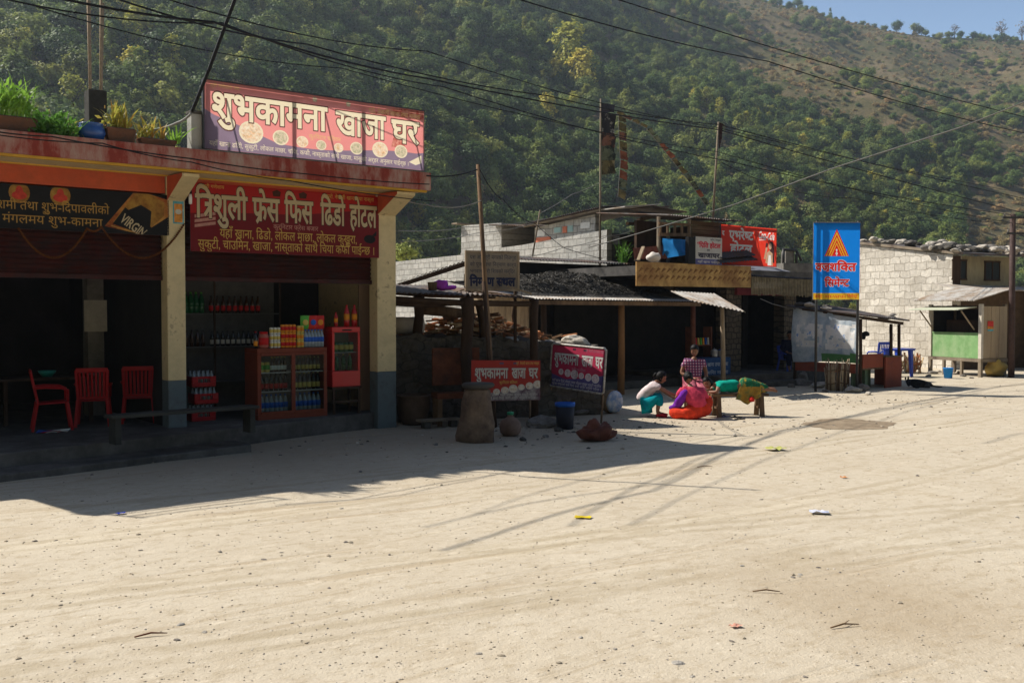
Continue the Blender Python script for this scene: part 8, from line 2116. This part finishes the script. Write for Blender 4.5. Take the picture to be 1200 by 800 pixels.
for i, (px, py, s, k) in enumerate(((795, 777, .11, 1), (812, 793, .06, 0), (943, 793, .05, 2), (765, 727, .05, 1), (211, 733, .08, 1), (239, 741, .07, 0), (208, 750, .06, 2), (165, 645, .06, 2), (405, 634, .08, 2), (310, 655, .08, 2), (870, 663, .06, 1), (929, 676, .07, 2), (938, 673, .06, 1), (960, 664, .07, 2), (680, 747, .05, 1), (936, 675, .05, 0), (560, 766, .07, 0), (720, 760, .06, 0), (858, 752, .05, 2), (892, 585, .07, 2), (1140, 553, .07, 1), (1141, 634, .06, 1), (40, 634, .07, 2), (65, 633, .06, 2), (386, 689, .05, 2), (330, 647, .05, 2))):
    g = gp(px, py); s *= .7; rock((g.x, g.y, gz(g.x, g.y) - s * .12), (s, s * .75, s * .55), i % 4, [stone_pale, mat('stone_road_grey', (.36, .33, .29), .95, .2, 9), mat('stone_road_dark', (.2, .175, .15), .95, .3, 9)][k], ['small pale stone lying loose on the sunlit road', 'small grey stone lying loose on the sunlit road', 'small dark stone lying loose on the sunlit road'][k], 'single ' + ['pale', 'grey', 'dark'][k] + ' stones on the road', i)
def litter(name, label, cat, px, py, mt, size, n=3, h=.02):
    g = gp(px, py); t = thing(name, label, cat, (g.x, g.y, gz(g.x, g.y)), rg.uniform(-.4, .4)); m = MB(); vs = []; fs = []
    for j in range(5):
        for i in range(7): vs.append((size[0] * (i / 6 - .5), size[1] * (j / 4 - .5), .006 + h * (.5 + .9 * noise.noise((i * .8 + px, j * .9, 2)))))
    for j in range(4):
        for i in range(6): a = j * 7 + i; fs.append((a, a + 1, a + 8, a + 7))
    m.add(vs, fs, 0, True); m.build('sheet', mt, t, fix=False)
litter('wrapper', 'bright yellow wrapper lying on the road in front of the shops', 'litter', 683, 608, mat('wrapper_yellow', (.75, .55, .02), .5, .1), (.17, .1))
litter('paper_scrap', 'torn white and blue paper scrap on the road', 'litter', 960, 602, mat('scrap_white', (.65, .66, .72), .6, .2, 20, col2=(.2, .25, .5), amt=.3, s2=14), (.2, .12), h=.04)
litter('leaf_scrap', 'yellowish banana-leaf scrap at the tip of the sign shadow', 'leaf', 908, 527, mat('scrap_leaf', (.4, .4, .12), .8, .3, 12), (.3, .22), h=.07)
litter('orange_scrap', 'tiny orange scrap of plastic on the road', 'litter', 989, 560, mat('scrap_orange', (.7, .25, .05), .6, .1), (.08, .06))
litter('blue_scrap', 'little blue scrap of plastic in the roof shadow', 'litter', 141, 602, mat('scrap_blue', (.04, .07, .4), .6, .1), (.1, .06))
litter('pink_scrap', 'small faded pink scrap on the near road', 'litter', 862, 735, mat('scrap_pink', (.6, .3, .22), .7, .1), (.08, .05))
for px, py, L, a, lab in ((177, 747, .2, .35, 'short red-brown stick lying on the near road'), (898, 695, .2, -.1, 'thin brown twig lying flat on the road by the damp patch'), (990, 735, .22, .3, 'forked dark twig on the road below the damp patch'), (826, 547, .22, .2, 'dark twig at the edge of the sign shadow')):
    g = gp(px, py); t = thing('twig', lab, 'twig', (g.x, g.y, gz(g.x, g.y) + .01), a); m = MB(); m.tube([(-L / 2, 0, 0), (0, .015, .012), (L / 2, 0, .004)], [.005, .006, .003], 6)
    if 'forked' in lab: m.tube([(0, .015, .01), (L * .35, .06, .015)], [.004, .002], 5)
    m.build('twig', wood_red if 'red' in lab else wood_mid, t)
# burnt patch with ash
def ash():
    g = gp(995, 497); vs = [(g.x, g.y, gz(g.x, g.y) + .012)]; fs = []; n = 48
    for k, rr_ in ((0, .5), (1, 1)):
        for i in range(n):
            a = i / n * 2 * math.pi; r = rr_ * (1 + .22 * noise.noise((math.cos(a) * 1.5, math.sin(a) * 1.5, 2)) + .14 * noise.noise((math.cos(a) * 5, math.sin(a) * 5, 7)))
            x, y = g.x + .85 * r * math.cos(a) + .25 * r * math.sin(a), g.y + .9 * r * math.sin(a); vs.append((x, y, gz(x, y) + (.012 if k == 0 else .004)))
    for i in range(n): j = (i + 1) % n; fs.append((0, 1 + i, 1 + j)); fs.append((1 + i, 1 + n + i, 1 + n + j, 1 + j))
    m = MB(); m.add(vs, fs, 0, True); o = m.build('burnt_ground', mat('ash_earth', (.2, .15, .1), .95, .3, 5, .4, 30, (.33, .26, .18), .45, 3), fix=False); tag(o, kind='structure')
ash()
---
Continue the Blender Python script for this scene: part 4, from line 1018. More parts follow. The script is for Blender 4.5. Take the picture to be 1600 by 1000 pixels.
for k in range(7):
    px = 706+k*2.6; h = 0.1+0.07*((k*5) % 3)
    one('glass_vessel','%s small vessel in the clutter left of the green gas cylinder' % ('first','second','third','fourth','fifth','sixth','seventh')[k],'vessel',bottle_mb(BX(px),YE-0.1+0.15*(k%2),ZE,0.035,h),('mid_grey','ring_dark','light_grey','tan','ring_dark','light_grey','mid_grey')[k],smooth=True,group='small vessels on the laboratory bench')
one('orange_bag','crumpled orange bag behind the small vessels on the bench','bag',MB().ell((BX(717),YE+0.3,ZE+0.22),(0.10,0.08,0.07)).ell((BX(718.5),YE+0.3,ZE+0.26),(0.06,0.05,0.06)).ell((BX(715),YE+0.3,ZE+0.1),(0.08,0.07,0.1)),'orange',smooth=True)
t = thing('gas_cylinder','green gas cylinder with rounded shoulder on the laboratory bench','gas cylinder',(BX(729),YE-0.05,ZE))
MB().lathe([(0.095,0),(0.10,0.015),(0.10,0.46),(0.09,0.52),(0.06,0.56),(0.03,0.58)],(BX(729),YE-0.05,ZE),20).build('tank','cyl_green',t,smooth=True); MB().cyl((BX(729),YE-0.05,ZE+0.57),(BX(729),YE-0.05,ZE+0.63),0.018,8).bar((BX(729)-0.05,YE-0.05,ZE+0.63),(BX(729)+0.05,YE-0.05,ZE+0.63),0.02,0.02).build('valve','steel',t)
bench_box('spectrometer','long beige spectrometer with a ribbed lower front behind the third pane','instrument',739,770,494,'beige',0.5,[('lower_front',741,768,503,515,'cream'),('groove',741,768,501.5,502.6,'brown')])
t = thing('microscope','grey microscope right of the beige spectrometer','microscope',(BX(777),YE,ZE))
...
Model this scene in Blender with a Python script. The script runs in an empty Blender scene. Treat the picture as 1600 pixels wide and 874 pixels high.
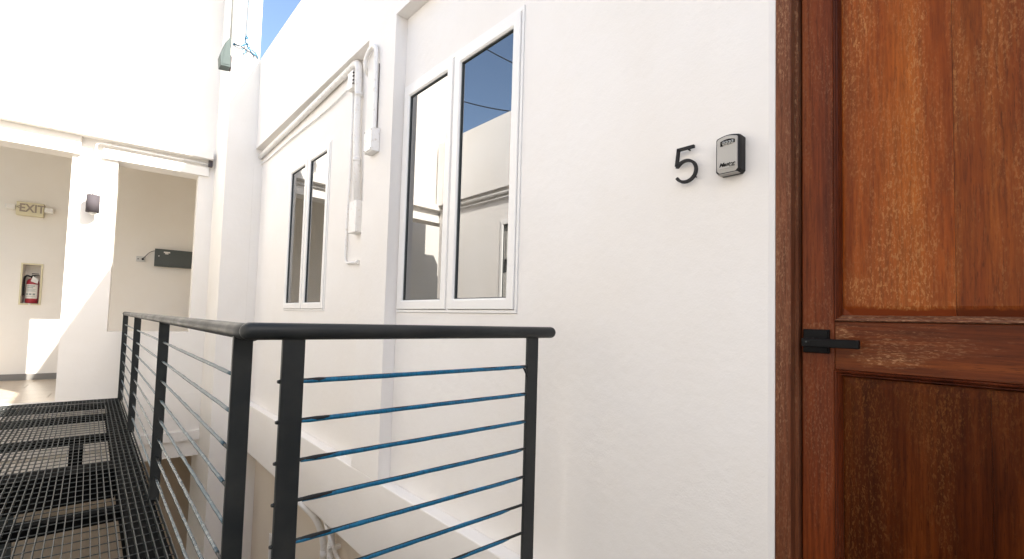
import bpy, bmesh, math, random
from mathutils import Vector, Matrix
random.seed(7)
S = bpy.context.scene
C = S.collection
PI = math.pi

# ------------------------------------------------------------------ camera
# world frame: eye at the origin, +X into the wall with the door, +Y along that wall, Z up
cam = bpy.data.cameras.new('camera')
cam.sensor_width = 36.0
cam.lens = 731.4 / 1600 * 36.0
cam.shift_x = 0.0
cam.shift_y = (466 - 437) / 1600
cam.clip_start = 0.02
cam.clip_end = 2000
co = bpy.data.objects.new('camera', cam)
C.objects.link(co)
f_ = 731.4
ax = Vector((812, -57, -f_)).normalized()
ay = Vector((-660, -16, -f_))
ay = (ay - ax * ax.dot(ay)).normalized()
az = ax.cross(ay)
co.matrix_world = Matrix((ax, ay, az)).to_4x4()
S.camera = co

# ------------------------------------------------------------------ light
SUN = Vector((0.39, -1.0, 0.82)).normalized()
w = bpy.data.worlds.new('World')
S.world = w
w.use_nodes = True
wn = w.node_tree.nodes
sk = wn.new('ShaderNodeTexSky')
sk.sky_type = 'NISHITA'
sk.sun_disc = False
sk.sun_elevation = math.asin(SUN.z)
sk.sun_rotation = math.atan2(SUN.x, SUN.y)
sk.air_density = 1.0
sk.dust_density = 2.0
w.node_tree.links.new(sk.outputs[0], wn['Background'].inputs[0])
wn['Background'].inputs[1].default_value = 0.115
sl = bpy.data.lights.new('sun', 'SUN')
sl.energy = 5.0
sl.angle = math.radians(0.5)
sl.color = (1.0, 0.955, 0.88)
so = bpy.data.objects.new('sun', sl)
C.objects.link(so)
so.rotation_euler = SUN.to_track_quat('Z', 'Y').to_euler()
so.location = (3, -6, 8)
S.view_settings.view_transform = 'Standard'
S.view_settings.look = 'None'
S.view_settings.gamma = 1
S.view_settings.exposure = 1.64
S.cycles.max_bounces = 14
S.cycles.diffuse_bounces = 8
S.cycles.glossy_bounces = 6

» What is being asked
In the entries above, find the line that contains "Model this scene" and the line that contains "S.camera = co". Reproduce exactly those two lines and every line between them, but not the pictures.

» Answer to the problem
Model this scene in Blender with a Python script. The script runs in an empty Blender scene. Treat the picture as 1600 pixels wide and 874 pixels high.
import bpy, bmesh, math, random
from mathutils import Vector, Matrix
random.seed(7)
S = bpy.context.scene
C = S.collection
PI = math.pi

# ------------------------------------------------------------------ camera
# world frame: eye at the origin, +X into the wall with the door, +Y along that wall, Z up
cam = bpy.data.cameras.new('camera')
cam.sensor_width = 36.0
cam.lens = 731.4 / 1600 * 36.0
cam.shift_x = 0.0
cam.shift_y = (466 - 437) / 1600
cam.clip_start = 0.02
cam.clip_end = 2000
co = bpy.data.objects.new('camera', cam)
C.objects.link(co)
f_ = 731.4
ax = Vector((812, -57, -f_)).normalized()
ay = Vector((-660, -16, -f_))
ay = (ay - ax * ax.dot(ay)).normalized()
az = ax.cross(ay)
co.matrix_world = Matrix((ax, ay, az)).to_4x4()
S.camera = co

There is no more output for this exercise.